Authoritarian strategies and prospects: Lessons from pre-genocide Rwanda
Jan 30, 2025 — 11:30 a.m. to 1 p.m.
This event is open only to students in the Graduate School of Public and International Affairs.
![Marie-Eve Desrosiers](/sites/g/files/bhrskd331/files/styles/max_width_l_1470px/public/2025-01/ProfessionalPhoto%20%281%29%20%281%29.jpg?itok=3GBCcGvT)
Event Description
Professor Marie-Eve Desrosiers will hold a lunchtime seminar on Authoritarian strategies and prospects: Lessons from pre-genocide Rwanda.
Rwanda is often associated with one of the most horrific episodes of state-led mass violence in the past century: the 1994 genocide perpetrated against the Tutsi. In light of the genocide, it is also associated with images of pervasive state control and widespread citizen compliance, both before and during the events of 1994. Consequently, Rwanda is frequently portrayed as an exceptional case, along with the authoritarian regimes that governed it prior to 1994. However, the authoritarian strategies these regimes employed were not unique but part of a broader, well-known authoritarian playbook.
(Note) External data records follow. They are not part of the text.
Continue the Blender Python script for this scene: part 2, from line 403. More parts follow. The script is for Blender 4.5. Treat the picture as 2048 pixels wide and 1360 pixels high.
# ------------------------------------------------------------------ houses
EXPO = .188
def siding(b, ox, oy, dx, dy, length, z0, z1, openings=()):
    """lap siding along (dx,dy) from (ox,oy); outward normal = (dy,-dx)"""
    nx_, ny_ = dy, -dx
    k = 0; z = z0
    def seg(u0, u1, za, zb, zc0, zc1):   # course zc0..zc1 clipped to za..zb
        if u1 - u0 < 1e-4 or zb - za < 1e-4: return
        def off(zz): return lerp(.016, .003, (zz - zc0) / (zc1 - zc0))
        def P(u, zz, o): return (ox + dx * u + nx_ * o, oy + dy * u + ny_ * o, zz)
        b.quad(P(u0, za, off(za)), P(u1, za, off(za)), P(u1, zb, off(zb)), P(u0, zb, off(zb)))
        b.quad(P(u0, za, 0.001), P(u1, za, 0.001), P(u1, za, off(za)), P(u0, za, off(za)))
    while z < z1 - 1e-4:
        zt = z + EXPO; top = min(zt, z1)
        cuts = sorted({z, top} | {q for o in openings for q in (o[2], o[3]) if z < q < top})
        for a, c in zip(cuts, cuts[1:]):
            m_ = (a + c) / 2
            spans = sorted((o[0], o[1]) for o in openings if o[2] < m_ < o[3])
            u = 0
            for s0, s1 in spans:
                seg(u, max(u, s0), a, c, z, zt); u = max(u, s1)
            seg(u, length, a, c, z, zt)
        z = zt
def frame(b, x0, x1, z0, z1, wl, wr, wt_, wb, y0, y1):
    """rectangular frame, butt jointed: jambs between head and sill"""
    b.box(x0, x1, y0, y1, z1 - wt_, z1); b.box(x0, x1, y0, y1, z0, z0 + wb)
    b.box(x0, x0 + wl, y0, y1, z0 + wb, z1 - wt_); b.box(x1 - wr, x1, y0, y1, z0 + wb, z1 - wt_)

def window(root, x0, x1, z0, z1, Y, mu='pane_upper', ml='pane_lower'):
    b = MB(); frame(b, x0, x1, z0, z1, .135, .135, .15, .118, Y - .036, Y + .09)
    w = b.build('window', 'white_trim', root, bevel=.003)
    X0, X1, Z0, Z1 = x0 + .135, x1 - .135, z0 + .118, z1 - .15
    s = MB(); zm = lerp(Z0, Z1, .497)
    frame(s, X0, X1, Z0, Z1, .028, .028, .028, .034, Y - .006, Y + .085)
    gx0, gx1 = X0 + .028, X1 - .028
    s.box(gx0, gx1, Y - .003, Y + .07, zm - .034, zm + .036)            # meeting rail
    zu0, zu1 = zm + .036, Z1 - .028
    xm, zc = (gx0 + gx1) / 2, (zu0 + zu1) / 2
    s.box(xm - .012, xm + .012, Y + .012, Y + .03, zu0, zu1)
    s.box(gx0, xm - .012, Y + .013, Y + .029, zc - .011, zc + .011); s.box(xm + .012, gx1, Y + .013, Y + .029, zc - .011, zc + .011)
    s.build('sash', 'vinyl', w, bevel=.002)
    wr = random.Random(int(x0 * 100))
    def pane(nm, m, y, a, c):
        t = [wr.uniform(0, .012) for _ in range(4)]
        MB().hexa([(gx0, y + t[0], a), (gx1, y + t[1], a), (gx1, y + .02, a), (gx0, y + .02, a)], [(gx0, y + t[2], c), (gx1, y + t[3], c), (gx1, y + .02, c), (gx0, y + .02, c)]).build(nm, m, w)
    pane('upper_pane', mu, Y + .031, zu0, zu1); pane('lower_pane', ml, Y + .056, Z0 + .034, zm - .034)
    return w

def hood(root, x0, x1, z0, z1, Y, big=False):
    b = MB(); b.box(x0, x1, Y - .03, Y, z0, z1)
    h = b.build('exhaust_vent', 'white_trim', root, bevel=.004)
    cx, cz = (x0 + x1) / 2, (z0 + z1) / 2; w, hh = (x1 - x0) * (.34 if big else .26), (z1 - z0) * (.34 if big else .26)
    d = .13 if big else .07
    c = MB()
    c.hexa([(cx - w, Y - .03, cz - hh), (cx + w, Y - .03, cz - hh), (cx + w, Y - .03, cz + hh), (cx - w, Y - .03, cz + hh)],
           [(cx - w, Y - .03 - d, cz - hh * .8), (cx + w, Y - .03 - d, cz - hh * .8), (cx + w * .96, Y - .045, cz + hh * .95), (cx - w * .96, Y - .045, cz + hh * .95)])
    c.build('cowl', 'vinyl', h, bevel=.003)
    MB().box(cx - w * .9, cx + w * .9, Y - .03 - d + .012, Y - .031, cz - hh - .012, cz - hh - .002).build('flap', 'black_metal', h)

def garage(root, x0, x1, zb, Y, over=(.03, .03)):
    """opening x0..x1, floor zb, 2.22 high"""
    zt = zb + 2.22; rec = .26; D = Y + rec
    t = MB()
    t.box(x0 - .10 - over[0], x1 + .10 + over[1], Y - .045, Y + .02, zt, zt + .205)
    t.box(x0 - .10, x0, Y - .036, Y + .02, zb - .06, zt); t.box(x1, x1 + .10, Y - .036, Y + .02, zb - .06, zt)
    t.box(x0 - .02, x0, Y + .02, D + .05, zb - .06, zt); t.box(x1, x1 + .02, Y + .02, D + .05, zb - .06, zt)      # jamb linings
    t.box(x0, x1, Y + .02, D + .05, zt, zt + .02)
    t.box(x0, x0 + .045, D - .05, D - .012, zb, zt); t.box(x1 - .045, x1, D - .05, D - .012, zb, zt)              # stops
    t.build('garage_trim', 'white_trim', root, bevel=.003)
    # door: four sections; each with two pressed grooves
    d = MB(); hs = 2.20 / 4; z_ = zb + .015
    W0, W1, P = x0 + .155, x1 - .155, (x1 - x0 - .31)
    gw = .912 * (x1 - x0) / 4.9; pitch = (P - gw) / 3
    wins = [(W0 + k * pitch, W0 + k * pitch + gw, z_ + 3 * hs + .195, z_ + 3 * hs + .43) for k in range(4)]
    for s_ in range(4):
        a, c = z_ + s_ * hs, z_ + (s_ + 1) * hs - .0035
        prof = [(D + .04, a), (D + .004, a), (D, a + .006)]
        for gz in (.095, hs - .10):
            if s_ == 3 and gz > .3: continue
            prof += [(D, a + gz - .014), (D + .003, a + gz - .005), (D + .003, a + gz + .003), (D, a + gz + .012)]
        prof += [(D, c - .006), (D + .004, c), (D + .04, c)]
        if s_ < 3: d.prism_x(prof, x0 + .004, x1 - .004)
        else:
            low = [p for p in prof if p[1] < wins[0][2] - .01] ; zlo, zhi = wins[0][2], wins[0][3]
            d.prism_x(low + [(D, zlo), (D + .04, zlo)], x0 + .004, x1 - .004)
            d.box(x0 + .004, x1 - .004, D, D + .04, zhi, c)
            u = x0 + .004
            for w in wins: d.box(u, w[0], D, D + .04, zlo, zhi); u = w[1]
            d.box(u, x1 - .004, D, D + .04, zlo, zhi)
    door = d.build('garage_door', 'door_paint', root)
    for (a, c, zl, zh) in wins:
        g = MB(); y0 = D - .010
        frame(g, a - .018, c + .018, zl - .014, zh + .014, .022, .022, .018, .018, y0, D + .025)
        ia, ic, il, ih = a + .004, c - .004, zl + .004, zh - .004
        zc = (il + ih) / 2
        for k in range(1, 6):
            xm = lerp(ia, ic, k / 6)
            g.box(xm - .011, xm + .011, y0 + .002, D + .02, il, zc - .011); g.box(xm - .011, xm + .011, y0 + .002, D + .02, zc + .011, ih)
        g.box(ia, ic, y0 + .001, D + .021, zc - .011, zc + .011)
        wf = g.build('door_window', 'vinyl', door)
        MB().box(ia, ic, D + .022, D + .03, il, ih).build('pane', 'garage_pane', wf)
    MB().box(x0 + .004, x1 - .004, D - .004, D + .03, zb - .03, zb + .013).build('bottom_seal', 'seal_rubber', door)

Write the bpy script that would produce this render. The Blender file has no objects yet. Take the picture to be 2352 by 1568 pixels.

In her presentation based on her book Trajectories of Authoritarianism in Rwanda: Elusive Control before the Genocide, Marie-Eve Desrosiers examines the political developments of the First and Second Rwandan Republics (1962-1994). She challenges the notion that pre-genocide Rwandan authorities ever fully achieved authoritarian control. Instead, it was their failure to do so that led them to adjust their strategies overtime, adopting increasingly repressive forms of authoritarianism, which ultimately culminated in the extreme state violence that the country has experienced periodically. What a focus on pre-genocide Rwanda shows is that, over the course of their time in power, authoritarian governments often end up creating more challenges than they succeed in managing, which can lead them to adapt, but also to decay.